In the mid-nineties the show came back in the form of The Best of The Tube on Channel 4. I made a documentary, The Legend of The Tube, and was one of the producers on the revamped series, working with Tube originals Malcolm Gerrie, Geoff Wonfor and Chris Cowey. We didn’t have production meetings, as such. We did go to The Groucho Club – the Grouchy, as it was known – a lot. Somehow, everything got done. ‘We want it to be how it always was,’ someone or other always seemed to be saying. That meant returning to Tyne Tees to film with Paula and Jools. Soon after we met, Paula invited me round to her home in Chelsea and gave me the low-down on ‘how it always was’ in the old Tube era. She was sharp and sweet and lovely. She was also mad on Take That at the time. Jason Orange was her favourite. Very early one morning when I was still in bed – she was presenting The Big Breakfast then – she phoned, wanting me to book Mark Cook, the Take That make-up artist, for the shoot in Newcastle. She was insistent it had to be him, even though she barely needed make-up and always looked flawless. Jools had other last-minute concerns. The night before the shoot, he called, not happy at being booked into The Copthorne Hotel on the Quayside. ‘Me and Paula want to stay in the Gosforth Park,’ he said. ‘We want it to be how it always was.’ Allegedly, The Copthorne was the city’s new rock and roll hotel. U2 had stayed there. Jools was not impressed. I batted the problem at the director, Geoff Wonfor, a scary shouty big-hearted sort. Luckily, Geoff wanted to stay in The Copthorne, which meant the rest of us – Jools and Paula included – had to as well, even though that meant it wasn’t going to be how it always was.

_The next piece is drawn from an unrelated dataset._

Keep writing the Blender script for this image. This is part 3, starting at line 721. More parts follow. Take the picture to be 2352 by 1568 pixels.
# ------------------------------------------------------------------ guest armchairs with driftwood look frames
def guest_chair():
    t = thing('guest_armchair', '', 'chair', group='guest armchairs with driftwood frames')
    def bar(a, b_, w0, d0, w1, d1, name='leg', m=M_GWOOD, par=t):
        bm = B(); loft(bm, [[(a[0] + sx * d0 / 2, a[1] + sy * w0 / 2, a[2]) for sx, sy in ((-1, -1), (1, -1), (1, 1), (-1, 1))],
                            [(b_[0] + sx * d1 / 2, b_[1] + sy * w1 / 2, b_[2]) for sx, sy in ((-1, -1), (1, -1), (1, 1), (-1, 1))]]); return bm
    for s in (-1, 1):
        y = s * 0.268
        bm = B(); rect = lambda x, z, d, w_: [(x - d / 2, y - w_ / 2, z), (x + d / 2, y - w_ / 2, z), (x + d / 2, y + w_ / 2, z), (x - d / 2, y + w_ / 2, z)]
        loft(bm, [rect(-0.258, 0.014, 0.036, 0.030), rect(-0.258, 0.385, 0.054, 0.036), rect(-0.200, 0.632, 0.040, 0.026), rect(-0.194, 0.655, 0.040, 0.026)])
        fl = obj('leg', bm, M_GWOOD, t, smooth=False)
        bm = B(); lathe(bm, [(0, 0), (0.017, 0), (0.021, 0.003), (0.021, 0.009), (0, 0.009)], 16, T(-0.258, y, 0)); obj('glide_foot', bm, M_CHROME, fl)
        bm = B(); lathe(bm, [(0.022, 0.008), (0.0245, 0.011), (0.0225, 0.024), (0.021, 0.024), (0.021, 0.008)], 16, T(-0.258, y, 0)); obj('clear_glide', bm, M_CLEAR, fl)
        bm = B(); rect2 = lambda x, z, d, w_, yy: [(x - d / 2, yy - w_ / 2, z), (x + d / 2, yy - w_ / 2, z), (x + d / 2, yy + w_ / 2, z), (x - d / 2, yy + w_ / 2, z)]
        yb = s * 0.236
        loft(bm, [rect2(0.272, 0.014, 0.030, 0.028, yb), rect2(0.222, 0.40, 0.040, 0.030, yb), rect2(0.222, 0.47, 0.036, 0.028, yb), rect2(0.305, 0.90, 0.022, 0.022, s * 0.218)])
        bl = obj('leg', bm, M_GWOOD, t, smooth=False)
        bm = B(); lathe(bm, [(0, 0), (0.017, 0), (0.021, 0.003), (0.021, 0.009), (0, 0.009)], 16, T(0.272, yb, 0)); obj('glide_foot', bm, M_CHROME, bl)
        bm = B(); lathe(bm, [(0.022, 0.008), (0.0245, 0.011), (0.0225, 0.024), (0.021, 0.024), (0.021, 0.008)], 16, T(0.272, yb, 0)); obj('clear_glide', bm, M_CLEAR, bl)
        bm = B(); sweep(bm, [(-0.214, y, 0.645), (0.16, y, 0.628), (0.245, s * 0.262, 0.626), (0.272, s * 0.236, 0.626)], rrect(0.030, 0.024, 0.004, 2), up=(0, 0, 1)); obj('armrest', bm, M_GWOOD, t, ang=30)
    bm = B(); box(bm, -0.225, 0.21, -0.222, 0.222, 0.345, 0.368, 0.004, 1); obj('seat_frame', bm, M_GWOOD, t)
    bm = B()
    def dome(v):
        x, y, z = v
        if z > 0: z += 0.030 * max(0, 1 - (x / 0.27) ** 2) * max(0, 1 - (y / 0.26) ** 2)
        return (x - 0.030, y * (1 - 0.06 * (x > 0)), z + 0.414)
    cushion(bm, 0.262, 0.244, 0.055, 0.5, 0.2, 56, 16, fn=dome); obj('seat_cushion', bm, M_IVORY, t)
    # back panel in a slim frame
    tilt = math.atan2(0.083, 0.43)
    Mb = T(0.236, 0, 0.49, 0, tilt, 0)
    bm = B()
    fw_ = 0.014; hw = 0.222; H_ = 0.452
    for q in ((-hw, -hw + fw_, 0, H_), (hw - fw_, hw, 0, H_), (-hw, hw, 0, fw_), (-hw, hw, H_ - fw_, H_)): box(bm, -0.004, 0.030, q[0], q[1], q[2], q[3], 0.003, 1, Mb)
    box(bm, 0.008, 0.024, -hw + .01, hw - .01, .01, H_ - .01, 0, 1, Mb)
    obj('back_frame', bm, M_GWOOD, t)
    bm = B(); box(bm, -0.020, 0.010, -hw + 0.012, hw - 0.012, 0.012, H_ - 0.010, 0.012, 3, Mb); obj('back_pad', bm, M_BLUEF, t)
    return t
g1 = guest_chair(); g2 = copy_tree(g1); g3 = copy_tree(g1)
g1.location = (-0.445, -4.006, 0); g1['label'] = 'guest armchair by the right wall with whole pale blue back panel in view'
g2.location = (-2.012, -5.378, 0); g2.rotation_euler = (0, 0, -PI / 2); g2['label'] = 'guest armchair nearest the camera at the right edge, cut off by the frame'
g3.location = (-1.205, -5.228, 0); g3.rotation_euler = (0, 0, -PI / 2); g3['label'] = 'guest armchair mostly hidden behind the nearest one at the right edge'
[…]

Having survived The Best of The Tube, I knew what to expect when, in 1999, I was commissioned to write The Tube Exposed, a history of the show. Since everyone had enormous fondness for the programme, it was easy to persuade people to do interviews. Not so easy to get them to turn up when and where they were due. It was a fairly haphazard process, just like the original show. How it always was, really. Phone calls would be scheduled and nothing would happen. Arrangements would be cancelled or changed at short notice. I was summoned to a hotel room to do an interview and found the subject in the bath. It all seemed normal in the context of The Tube. The deadline got closer and nothing had been written. It took me weeks to get to Paula. Eventually, I was given instructions to show up at a suite at the Grosvenor Park Hotel on Park Lane one afternoon and there she was in one of her long floaty frocks looking as ethereal as always. A lot had happened since I’d last seen her. Michael Hutchence had died, her world had shattered, and still she made the time to talk engagingly about The Tube. In the end, all the interviewees came good, contributing to a book that seemed to capture the spirit of the show and still manages to make me laugh out loud.

There aren’t shows like The Tube now. Jeremy Isaacs said it was ‘totally unlike any other programme.’ It was. Bono called it ‘the best rock ‘n’ roll programme on TV.’ It was. Many people go misty-eyed at the mention of it for different reasons. U2 cite The Tube’s airing of their Red Rocks gig in Denver, Colorado, in 1983, as a massive turning point for them. Tube researchers proved brilliant talent-spotters with a knack for getting to people first and giving them their break. Paul Young made his TV debut on the show in 1983. The following year, Madonna made her British TV debut on The Tube. Fine Young Cannibals took off after The Tube filmed them performing Johnny Come Home in a bare studio in Birmingham. Trevor Horn spotted Frankie Goes to Hollywood doing Relax on The Tube and signed them to his ZTT label. Pretty much everyone appeared on the show during its five year run – from The Jam, who closed the first show with a blistering set that marked their last TV appearance, to Iggy Pop, Tina Turner, Terence Trent D’Arby, Duran Duran, Spandau Ballet, Elton John, The Eurythmics and many, many more. Where else would you get Killing Joke on the same show as Cliff Richard? Or the eccentric comedy act Les and the Amazing Dancing Cars one week and French and Saunders or Rik Mayall the next? Only on The Tube.